Lisa arrived at my place for the first rehearsal, all flustered and uncertain. I'd transcribed a bunch of her tunes to work through, mainly pieces from Dead Can Dance, but also a couple of things from her soundtrack work. She sort of arrived and said, ‘well, let's just play something’. I started to play. And then she started to sing. And we just improvised. And then at the end of it, she said, ‘Oh, this will be fine. This will be fine’. That was it. That was the beginning of our relationship.


Together we have to create this sort of space for her voice. An important ingredient is her vocal production. Her sound tech Simon creates this virtual room sound for her that deeply embeds her voice in a quiet, cavernous reverb. When I first heard it, I said, ‘well, there's no way that it makes any sense for the piano just to sound like a piano and the vocal to sound like that. You're going to have to make the piano sound like that’. So we created this reverberant sound for the piano so both of our instruments could sit in this space together. I had to get used to that whole idea. 

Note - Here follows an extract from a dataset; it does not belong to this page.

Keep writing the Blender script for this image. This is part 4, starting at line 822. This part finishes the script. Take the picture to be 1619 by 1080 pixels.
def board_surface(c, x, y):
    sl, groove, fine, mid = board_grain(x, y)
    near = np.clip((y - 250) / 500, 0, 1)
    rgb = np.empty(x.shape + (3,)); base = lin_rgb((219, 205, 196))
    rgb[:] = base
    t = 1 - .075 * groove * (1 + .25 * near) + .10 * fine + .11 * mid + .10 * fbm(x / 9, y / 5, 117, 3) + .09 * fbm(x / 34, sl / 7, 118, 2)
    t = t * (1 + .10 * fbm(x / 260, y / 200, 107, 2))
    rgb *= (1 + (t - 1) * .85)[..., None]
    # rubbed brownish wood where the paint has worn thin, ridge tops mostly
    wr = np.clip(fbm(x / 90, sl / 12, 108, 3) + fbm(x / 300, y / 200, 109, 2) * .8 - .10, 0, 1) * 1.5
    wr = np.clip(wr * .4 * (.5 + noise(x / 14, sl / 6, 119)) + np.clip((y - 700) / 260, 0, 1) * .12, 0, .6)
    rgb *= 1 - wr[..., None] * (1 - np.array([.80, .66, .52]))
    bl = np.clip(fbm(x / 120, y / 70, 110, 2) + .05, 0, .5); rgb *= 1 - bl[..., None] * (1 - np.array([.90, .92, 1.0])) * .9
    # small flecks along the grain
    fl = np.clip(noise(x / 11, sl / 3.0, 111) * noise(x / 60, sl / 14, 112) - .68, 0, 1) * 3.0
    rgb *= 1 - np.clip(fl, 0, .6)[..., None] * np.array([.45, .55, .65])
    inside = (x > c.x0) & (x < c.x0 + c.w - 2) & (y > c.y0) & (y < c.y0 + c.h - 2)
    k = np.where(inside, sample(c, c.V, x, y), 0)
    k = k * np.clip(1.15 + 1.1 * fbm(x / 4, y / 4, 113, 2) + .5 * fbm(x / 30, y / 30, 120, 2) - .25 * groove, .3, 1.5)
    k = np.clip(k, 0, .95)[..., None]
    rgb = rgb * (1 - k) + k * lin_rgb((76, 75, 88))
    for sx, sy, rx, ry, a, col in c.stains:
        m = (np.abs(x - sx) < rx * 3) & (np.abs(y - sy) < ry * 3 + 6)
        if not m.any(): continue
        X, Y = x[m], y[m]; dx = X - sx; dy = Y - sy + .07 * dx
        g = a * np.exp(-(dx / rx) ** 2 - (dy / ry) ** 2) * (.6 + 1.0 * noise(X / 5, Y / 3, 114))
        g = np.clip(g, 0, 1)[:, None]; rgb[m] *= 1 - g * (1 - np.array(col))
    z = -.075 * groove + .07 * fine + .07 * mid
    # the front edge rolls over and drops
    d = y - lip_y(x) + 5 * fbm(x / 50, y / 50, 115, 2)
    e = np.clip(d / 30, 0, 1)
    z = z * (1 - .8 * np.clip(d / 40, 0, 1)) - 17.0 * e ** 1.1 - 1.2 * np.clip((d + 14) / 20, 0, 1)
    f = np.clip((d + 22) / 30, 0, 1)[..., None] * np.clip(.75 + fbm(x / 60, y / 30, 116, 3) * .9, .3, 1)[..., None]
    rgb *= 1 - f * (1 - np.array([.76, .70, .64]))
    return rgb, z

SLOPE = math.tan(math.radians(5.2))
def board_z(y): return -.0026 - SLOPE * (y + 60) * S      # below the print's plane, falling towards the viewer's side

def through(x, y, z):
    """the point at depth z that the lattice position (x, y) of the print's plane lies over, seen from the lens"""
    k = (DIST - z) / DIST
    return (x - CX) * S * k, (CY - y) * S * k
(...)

People flew in from all over the place to see our shows at UKARIA. Her fans, they're diehard fans. They flew in from Hong Kong and Japan, all over.  Then, when I took on the artist in residence gig with the Melbourne Symphony Orchestra, I thought one of the things I'd love to do is create an orchestral work featuring Lisa. So that's how Immortal Diamond came to be. I was able to pay homage in my own way to her faith predispositions through basing the work around a poem called Heraclitian Fire, by the extraordinary 19th century English poet Gerard Manley Hopkins. Hopkins was a priest who worked in the dirt-poor parts of Liverpool and wrote these completely ecstatic, extreme poems, completely messing with the English language in a certain way. His images are mind blowing. Kind of coming out of the William Blake era, but even like William Blake on acid. You know, it's really full on. And this one poem that Immortal Diamond is based on, But the Heraclitian Fire, is amazing. So none of that would have occurred to me at all had it not been for Lisa.